一連の動きは、民主党のジレンマを表している。いかなる法律を廃止することもなく、共和党は公益規制をひどく損なう可能性があるからだ。両党、特に共和党は近年、過去の政治的規範に反して、自らの意思を実行するための法的手段を使い始めている。

あまりにも無力な民主党

上院の承認が必要であるCFPBの正規責任者を任命するかわりに、トランプ大統領は上院議員の証人を必要とせずにCFPBを「解体」するための代理人を任命したわけである。共和党によって任命されたトップが就くことになるCFPBは、企業の不正行為を無視し、強力なルールを取り消すように行動する可能性が高そうだ。

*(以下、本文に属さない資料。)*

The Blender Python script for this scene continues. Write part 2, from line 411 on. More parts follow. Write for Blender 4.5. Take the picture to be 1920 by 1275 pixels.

この問題は行政の一部分に限定されるものではない。スコット・プルイット環境保護長官は、主要な環境規制をなくすために忙しく動いている。米投票権法は、市民権活動家が投票抑制の諸悪の根源とみなしているジェフ・セッションズ司法長官の前では無力だ。

これは、一般の人々の利益を「規制」しようとする問題的行為であるにもかかわらず、米国の主要政党である民主党はこれをとめることもできない。

民主党は、単に規制当局を設置する法律を通過させるだけでは国民を守ることはできない。ふがいない民主党のせいで、トランプ大統領は法律が廃止しなくても、法律を「骨抜き」にすることはできる。大統領選は、新たな法案ばかりに関心が集まるが、既存の法律が新政権でどのように扱われるかにももっと焦点が当たるべきだろう。

著者のスコット・ルミュー氏は米ワシントン大学の政治学部非常勤講師。このコラムは同氏個人の見解に基づいている。